I have to say I have used this. The phone that the company (100+ employees) where I worked only had (2) lines, one main phone, one fax. The rest in the office were supplied with their own cell phone. (it looked like a brick) The service had poor coverage. Included where I lived or at some of the job sites I went to.

To over come this, I had forward the company calls to my personal phone which helped considerable, When customers had process issues calls came all time of the day, worked great at night. (Great for the customer that is)

Of which the company had contacted their provided who cell phone supplied the service and had them investigate, which the provider denied that this is true, that there was full coverage.

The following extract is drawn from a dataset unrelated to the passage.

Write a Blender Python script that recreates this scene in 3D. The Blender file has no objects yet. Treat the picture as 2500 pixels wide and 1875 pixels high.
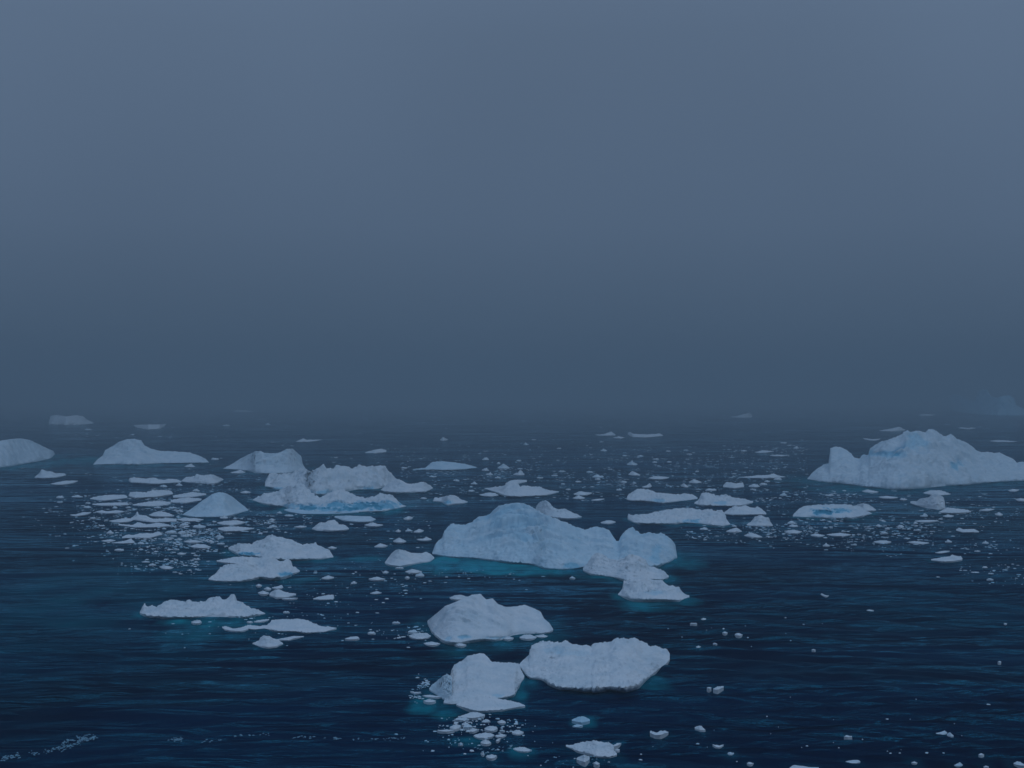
import bpy, math, random
import numpy as np

random.seed(7)
rng = np.random.default_rng(7)
scene = bpy.context.scene
col = scene.collection

# ------------------------------------------------------------------ camera
CAM_H = 12.0                 # eye height on the ship's deck, metres above the water
F = 3434.0                   # focal length in pixels of the 2500 px wide photograph
CX, HZ = 1250.0, 969.0       # principal point / horizon row
cam_data = bpy.data.cameras.new('camera')
cam_data.sensor_width = 36.0
cam_data.lens = 36.0 * F / 2500.0
cam_data.shift_y = (HZ - 937.5) / 2500.0
cam_data.clip_start = 0.1
cam_data.clip_end = 20000
cam = bpy.data.objects.new('camera', cam_data)
cam.location = (0, 0, CAM_H)
cam.rotation_euler = (math.radians(90), 0, 0)
col.objects.link(cam)
scene.camera = cam

# ------------------------------------------------------------------ sky: dense overcast at dusk, brightest overhead
SUN_EL, SUN_AZ = 46, 205
world = bpy.data.worlds.new('World')
scene.world = world
world.use_nodes = True
nt = world.node_tree
nt.nodes.clear()
N = nt.nodes.new
out = N('ShaderNodeOutputWorld')
bg = N('ShaderNodeBackground'); bg.inputs['Strength'].default_value = 1.0
geo = N('ShaderNodeTexCoord')
sep = N('ShaderNodeSeparateXYZ')
ramp = N('ShaderNodeValToRGB')
cr = ramp.color_ramp
cr.interpolation = 'LINEAR'
stops = [(0.0, (.110, .185, .320)), (0.05, (.190, .300, .480)), (0.12, (.255, .380, .595)), (0.25, (.290, .425, .650)),
         (0.55, (.50, .70, 1.06)), (1.0, (.66, .90, 1.34))]
cr.elements[0].position, cr.elements[0].color = stops[0][0], (*stops[0][1], 1)
cr.elements[1].position, cr.elements[1].color = stops[-1][0], (*stops[-1][1], 1)
for p, c in stops[1:-1]:
    e = cr.elements.new(p); e.color = (*c, 1)
nz = N('ShaderNodeTexNoise'); nz.inputs['Scale'].default_value = 2.2; nz.inputs['Detail'].default_value = 2
mr = N('ShaderNodeMapRange')
mr.inputs['From Min'].default_value = .3; mr.inputs['From Max'].default_value = .7
mr.inputs['To Min'].default_value = .90; mr.inputs['To Max'].default_value = 1.10
vm = N('ShaderNodeVectorMath'); vm.operation = 'SCALE'
sky = N('ShaderNodeTexSky'); sky.sky_type = 'NISHITA'; sky.sun_disc = False
sky.sun_elevation = math.radians(SUN_EL); sky.sun_rotation = math.radians(SUN_AZ)
va = N('ShaderNodeVectorMath'); va.operation = 'MULTIPLY_ADD'
va.inputs[1].default_value = (.004, .004, .004)
L = nt.links.new
L(geo.outputs['Generated'], sep.inputs[0]); L(sep.outputs['Z'], ramp.inputs[0])
L(geo.outputs['Generated'], nz.inputs['Vector']); L(nz.outputs['Fac'], mr.inputs['Value'])
L(ramp.outputs['Color'], vm.inputs[0]); L(mr.outputs[0], vm.inputs['Scale'])
L(sky.outputs[0], va.inputs[0]); L(vm.outputs[0], va.inputs[2])
L(va.outputs[0], bg.inputs['Color']); L(bg.outputs[0], out.inputs['Surface'])

sun_d = bpy.data.lights.new('sun', 'SUN')
sun_d.energy = 0.65; sun_d.angle = math.radians(16); sun_d.color = (.80, .90, 1.0)
sun = bpy.data.objects.new('sun', sun_d)
az, el = math.radians(SUN_AZ), math.radians(SUN_EL)
sun.rotation_euler = (math.radians(90 - SUN_EL), 0, math.radians(SUN_AZ - 145))
col.objects.link(sun)

scene.view_settings.view_transform = 'Standard'
scene.view_settings.look = 'None'
scene.view_settings.gamma = 1
scene.view_settings.exposure = -1.40
scene.render.engine = 'CYCLES'
cy = scene.cycles
cy.max_bounces = 5; cy.diffuse_bounces = 2; cy.glossy_bounces = 2; cy.volume_bounces = 2
cy.transmission_bounces = 2; cy.transparent_max_bounces = 4
cy.use_denoising = True
cy.caustics_reflective = False

# ------------------------------------------------------------------ noise
_p = rng.permutation(256); PERM = np.concatenate([_p, _p, _p])
GR = rng.normal(size=(256, 3)); GR /= np.linalg.norm(GR, axis=1)[:, None]

def perlin(P):
    P = np.asarray(P, float)
    i = np.floor(P).astype(int); f = P - i; i &= 255
    u = f * f * f * (f * (f * 6 - 15) + 10)
    r = 0
    for dx in (0, 1):
        for dy in (0, 1):
            for dz in (0, 1):
                h = PERM[PERM[PERM[i[..., 0] + dx] + i[..., 1] + dy] + i[..., 2] + dz]
                d = (GR[h] * (f - (dx, dy, dz))).sum(-1)
                w = (u[..., 0] if dx else 1 - u[..., 0]) * (u[..., 1] if dy else 1 - u[..., 1]) * (u[..., 2] if dz else 1 - u[..., 2])
                r = r + d * w
    return r * 1.5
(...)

After being issued a corrective action from the company,I stopped it, then they were complaining that I didn't answer the phone, Customers were calling me on my personal phone, I do not now how they got it the number, but I sure I gave it to them because of the relationship I had

The company told me to stop it immediately of which I was more than happy to . An then they wondered why I did not answer my phone after hours. They even sent a sales guy over on a Saturday to bitch at me and to answer my phone of which I told him to look at his reception bars.......... "0".

When the company started calling me on my personal phone, I also drew a line and told them to stop using up my minutes, to use the company phone. I have to say I didn't fit the company culture and left.

Interesting to say, the customers followed me.

Did I abuse it, I received and sent messages to and from vendors that may not have been 100% job related that amounted to no more than small talk that would normally occur on the phone.